The WTO has a built-in agenda to pursue the liberalization of trade in services. The apparent determination of international financial institutions to expand the General Agreement on Trade in Services potentially has much deeper implications for Canada than free trade in goods. Almost three-quarters of jobs in Canada are in the service sector, including health, education and other services that are part of the public domain.

A new and broader definition of services currently on the negotiating table promises not only to further decimate the public sector but to strike debilitating blows to fundamental Canadian institutions and values such as public education and universal health care.

Paradigm Shift takes issue with two themes that commonly weave through popular accounts of globalization. One is that the dramatic shifts in governance that have occurred in virtually all liberal democracies in the past two decades have been imposed by outside forces. The second is that the national state is locked in a process of terminal decline.

The so-called full or hard globalization thesis argues that national state has been eroded by, among other things, open borders, supranational authorities, transnational corporations and capital mobility. National states, so the argument goes, no longer control what happens within their borders while an ever growing number of political issues are beyond the capacity of any single national state to resolve.

McBride, in contrast, argues that "Canada's integration into the global economy, and the domestic policy changes associated with that integration, are matters of choice rather than necessity." He also points out that national states retain a great deal of power in the face of intensifying globalization.

That successive Canadian governments have been active architects of the paradigm shift in governance from Keynesian welfare state to neo-liberal globalism is beyond dispute. Choices were made, but they were made within particular contexts in relation to specific problems of governance of both domestic and global origins. It is now abundantly clear, however, that the neo-liberal experiment has exaggerated old problems and generated new ones.

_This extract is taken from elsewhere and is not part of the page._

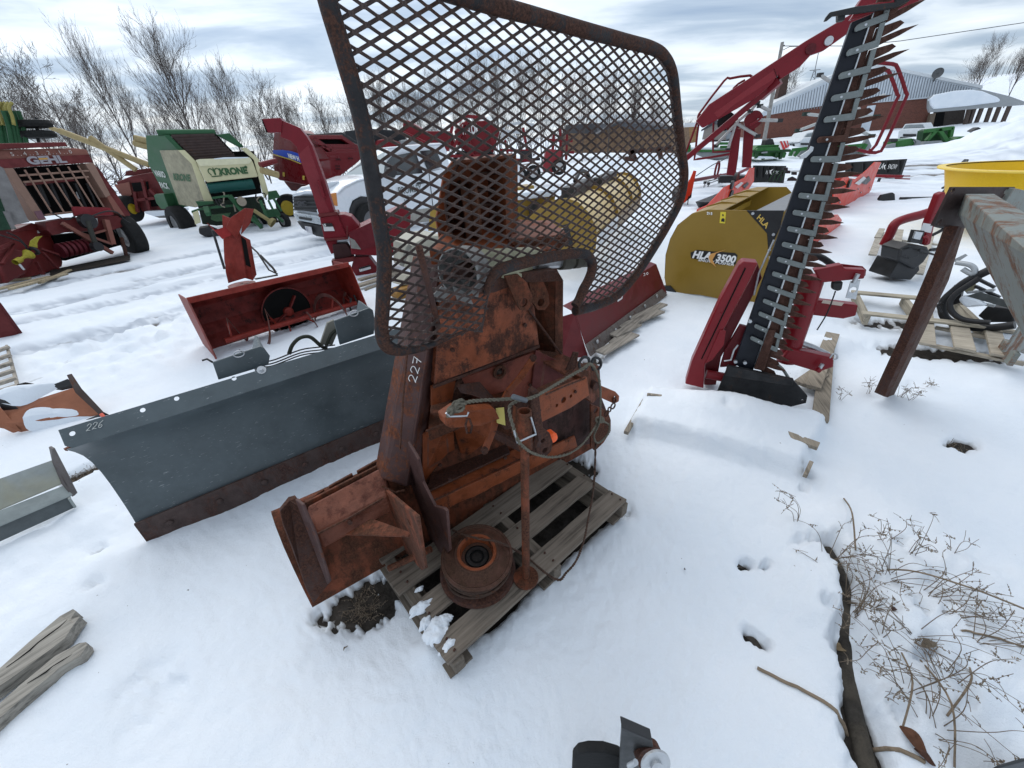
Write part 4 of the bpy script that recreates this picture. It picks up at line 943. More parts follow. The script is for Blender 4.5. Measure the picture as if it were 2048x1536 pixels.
# snow lying on the pallet and grit beside it
def snow_lump(nm, c_, rx, ry, h, seed, label, rzz=0):
    q = MB(); rnd = random.Random(seed); n_, m_ = 56, 18; rows = []
    for i in range(m_+1):
        f_ = i/m_; row = []
        for k in range(n_):
            a = 2*pi*k/n_; wv = 1+.42*mnoise.noise(V(cos(a)*1.6+seed, sin(a)*1.6, 0))+.16*mnoise.noise(V(cos(a)*5+seed, sin(a)*5, 0)); rr = f_*wv
            x, y = rx*rr*cos(a), ry*rr*sin(a); z = h*(max(0, 1-f_**2.2))**.6*(1+.7*mnoise.noise(V(x*26+seed, y*26, 1)))+.006*mnoise.noise(V(x*80, y*80, seed))*(1-f_)
            xx, yy = x*cos(rzz)-y*sin(rzz), x*sin(rzz)+y*cos(rzz); row.append(V(c_[0]+xx, c_[1]+yy, c_[2]+z))
        rows.append(row+[row[0]])
    q.grid(rows); o = q.build(nm, bpy.data.materials['snow'], origin=tuple(c_)); tag(o, label, 'snow', kind='stuff'); return o
for px, py, rx, ry, h, sd_n, a_, lab in ((872, 1262, .066, .046, .034, 3, .9, 'soft clump of snow lying on the left corner of the pallet'), (842, 1214, .046, .024, .024, 4, .5, 'narrow snow clump on the pallet boards left of the spool'),
        (838, 1176, .018, .011, .010, 5, .5, 'tiny snow crumb on the pallet under the hitch lug'), (890, 1236, .030, .022, .022, 6, .2, 'small snow lump between the larger clump and the spool'), (895, 1292, .034, .022, .022, 7, .8, 'snow lump at the very corner of the pallet'), (850, 1245, .03, .02, .018, 8, 1.2, 'snow crust on the gap at the left edge of the pallet')):
    g_ = G(px, py, .115); snow_lump('snow_clump', (g_.x, g_.y, .106), rx, ry, h, sd_n, lab, a_)
# helpers for things built from faces traced on upright planes
class T:
    def __init__(s, name, label, cat, F, org, group=None):
        s.F = F; s.o = thing(name, label, cat, org, group)
    def _p(s, pts, off): return [s.F.at(p[0], p[1], p[2] if len(p) > 2 else off) for p in pts]
    def slab(s, nm, pts, off, th, m_, bev=.003, parent=None, holes=()):
        q = MB(); P_ = s._p(pts, off)
        q.plate(P_, s.F.n*-th, [circle(s.F.at(x, y, off), s.F.u, V(0, 0, 1), r, 12) for x, y, r in holes]); return q.build(nm, m_, parent or s.o, bev)
    def tube(s, nm, pts, r, m_, parent=None, off=0, seg=10, n=4, closed=False):
        q = MB(); P_ = s._p(pts, off); q.tube(smooth_path(P_, n) if n > 1 else P_, r, seg, closed); return q.build(nm, m_, parent or s.o)
    def bar(s, nm, a, b, w_, h, m_, parent=None, bev=.003, off=0):
        q = MB(); A_, B_ = s._p([a, b], off); q.bar(A_, B_, w_, h); return q.build(nm, m_, parent or s.o, bev)
    def disc(s, nm, p, r, th, m_, parent=None, ax=None, seg=24, off=0):
        q = MB(); c_ = s._p([p], off)[0]; q.disc(c_, ax or s.F.n, r, th, seg); return q.build(nm, m_, parent or s.o)
    def fn(s, nm, f, m_, parent=None, bev=0):
        q = MB(); f(q); return q.build(nm, m_, parent or s.o, bev)
def wheel(q_parent, c, ax, r, w_, rim=None, hub=.55, m_rim=None, name='wheel'):
    """tyre with a child rim"""
    ax = Vector(ax).normalized(); c = Vector(c)
    q = MB(); q.lathe(c-ax*w_/2, ax, [(r*hub, 0), (r*.9, 0), (r*.98, w_*.12), (r, w_*.3), (r, w_*.7), (r*.98, w_*.88), (r*.9, w_), (r*hub, w_)], 28)
    ty = q.build(name, M_rubber, q_parent)
    q = MB(); q.lathe(c-ax*w_*.42, ax, [(0, w_*.1), (r*.2, w_*.05), (r*.22, w_*.12), (r*.42, w_*.2), (r*hub, 0), (r*hub*1.02, w_*.84), (r*.4, w_*.7), (0, w_*.7)], 28)
    q.build('rim', m_rim or flat('wheel_rim', (.5, .5, .5), .5), ty); return ty

# ---------------------------------------------------------------- grey plough blade 226
F = gp(290, 1120, 760, 905)
t = T('plough_blade', 'dark grey curved plough blade chalked 226 with a rusty bolted cutting edge', 'plough blade', F, F.L(.6, -.1, 0))
M_grey = mat('blue_grey_paint', (.105, .135, .148), .42, grime=.35, scale=3, bump=.04, scratch=.5, spec=.45)
M_edge = mat('rusted_cutting_edge', (.095, .062, .055), .6, rust=.55, grime=.5, scale=7, bump=.5, rustcol=(.075, .04, .032))
Lb = 1.78
prof = [(-.165, .075), (-.192, .14), (-.210, .20), (-.226, .27), (-.240, .34), (-.246, .41), (-.238, .48), (-.212, .54), (-.17, .59), (-.125, .632)]
def xa(k): return .012*k
rows = [[F.L(Lb*j/40, o, z) for j in range(41)] for o, z in prof]
t.fn('moldboard', lambda q: q.grid(rows, F.n*-.008), M_grey)
q = MB(); a, b_ = F.L(0, -.125, .632), F.L(Lb, -.125, .632); c_, d_ = F.L(Lb, -.185, .705), F.L(0, -.185, .705)
hs = []
nn = (b_-a).cross(d_-a).normalized()
class TopF:
    @staticmethod
    def at(px, py, off=0):
        v = ray(px, py); o = V(0, 0, CH); n2 = nn if nn.dot(o-a) > 0 else -nn
        return o+v*((a+n2*off-o).dot(nn)/v.dot(nn))
holes = [(144, 867), (285, 820), (353, 797), (468, 757)]
upd = (d_-a).normalized()
q.plate([a+upd*.02, F.L(.02, -.125, .632), b_, c_, d_+F.u*.0], -nn*.006 if nn.dot(V(0, 0, CH)-a) > 0 else nn*.006, [circle(TopF.at(x, y), F.u, upd, .011, 12) for x, y in holes])
q.build('top_strip', M_grey, t.o, .002)
ce = [(-.155, -.03), (-.162, .035), (-.168, .085), (-.172, .118)]
t.fn('cutting_edge', lambda q: q.grid([[F.L(Lb*j/6, o+.022, z) for j in range(7)] for o, z in ce], F.n*-.012, smooth=False), M_edge, bev=.002)
for k in range(8):
    q = MB(); c_ = F.L(.12+k*.225, -.136, .05); q.lathe(c_, (F.n+V(0, 0, .15)), [(.017, 0), (.016, .005), (.010, .009), (0, .010)], 14); q.build('bolt', M_edge, t.o)
q = MB(); c_ = TopF.at(523, 740, .0); n2 = nn if nn.dot(V(0, 0, CH)-c_) > 0 else -nn
q.lathe(c_, n2, [(.022, 0), (.022, .003), (.012, .003), (.012, .012), (.007, .012), (.007, .02), (0, .02)], 12); q.build('zinc_bolt', M_zinc, t.o)
numeral('chalk_number', '226', (172, 863), (12.5, -3.5), (3, -14), 1.0, TopF, .003, .0013, t.o, flat('pencil_chalk', (.55, .57, .55), .8))
# mounting boxes and hoses behind the blade
FB = VP(F.L(0, -.30, 0).xy, F.L(1, -.30, 0).xy)
def mbox(pts, ring):
    q = MB(); q.prism([FB.at(x, y, .06) for x, y in pts], F.n*-.012); q.prism([FB.at(x, y, .045) for x, y in (pts[2], pts[3], (pts[3][0]-4, pts[3][1]+40), (pts[2][0]-10, pts[2][1]+50))], F.n*-.20)
    o = q.build('mounting_box', M_grey, t.o, .003)
    q = MB(); c_ = FB.at(*ring, .068); q.tube([c_+F.u*.024*cos(k*pi/8)+V(0, 0, 1)*.017*sin(k*pi/8) for k in range(16)], .0035, 6, closed=True); q.build('lift_ring', M_zinc, o)
mbox([(437, 760), (425, 725), (520, 693), (528, 696), (540, 712), (537, 730)], (478, 708))
mbox([(680, 690), (668, 642), (738, 616), (746, 620), (750, 640), (748, 668)], (708, 627))
M_hose = mat('wrapped_hose', (.045, .05, .035), .7, grime=.6, scale=60, bump=.6)
q = MB(); q.tube(smooth_path([FB.at(x, y, .0) for x, y in ((578, 708), (585, 690), (600, 676), (620, 674), (640, 690), (655, 700))], 5), .011, 8); q.build('hydraulic_hose', M_hose, t.o)
q = MB(); q.tube(smooth_path([FB.at(x, y, -.02) for x, y in ((652, 694), (662, 670), (680, 655), (700, 650), (722, 662), (728, 668))], 5), .010, 8); q.build('hydraulic_hose', M_hose, t.o)
for dd in (0, 5, -6):
    q = MB(); q.tube(smooth_path([FB.at(x, y+dd, .01) for x, y in ((478, 706), (510, 722), (540, 728), (600, 706), (640, 700), (670, 696))], 5), .004, 6); q.build('cable', M_black, t.o)
q = MB(); q.prism([FB.at(x, y, -.03) for x, y in ((655, 646), (668, 640), (682, 650), (665, 690), (640, 690))], F.n*-.02); q.build('pale_bracket', mat('pale_galvanised', (.28, .27, .23), .6, grime=.4), t.o, .002)
q = MB(); q.tube([FB.at(x, y, .05) for x, y in ((426, 725), (414, 718), (404, 721))], .005, 6); q.build('lever', M_black, t.o)
q = MB(); q.bar(F.L(-.03, -.2, .60), F.L(.1, -.3, .60), .015, .012); q.build('back_bracket', M_rust, t.o)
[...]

Future historians undoubtedly will puzzle over one of the most glaring contradictions of the late 20th century. Although there has been almost complete consensus among global policy makers about how to achieve growth and prosperity, neo-liberal "solutions" have made these goals ever more elusive for the vast majority of the world's population.

Kuhn argued that the search for a new paradigm begins when theory and lived experience no longer mesh. Talk about alternatives now resonates in spaces as diverse as the World Bank and the World Social Forum. National states, however, have neither the choice nor the capacity to revive the postwar welfare state or to shield their borders from the outside. The national is now, more than ever, infused with the global: it is an imagined political space.

As the neo-liberal governing paradigm proves increasingly unable to contain its contradictions, we are challenged, as McBride rightly argues, to embrace human security, broadly defined, as a foundational principle of governance in this new century.

Janine Brodie is chair of the department of political science at the University of Alberta.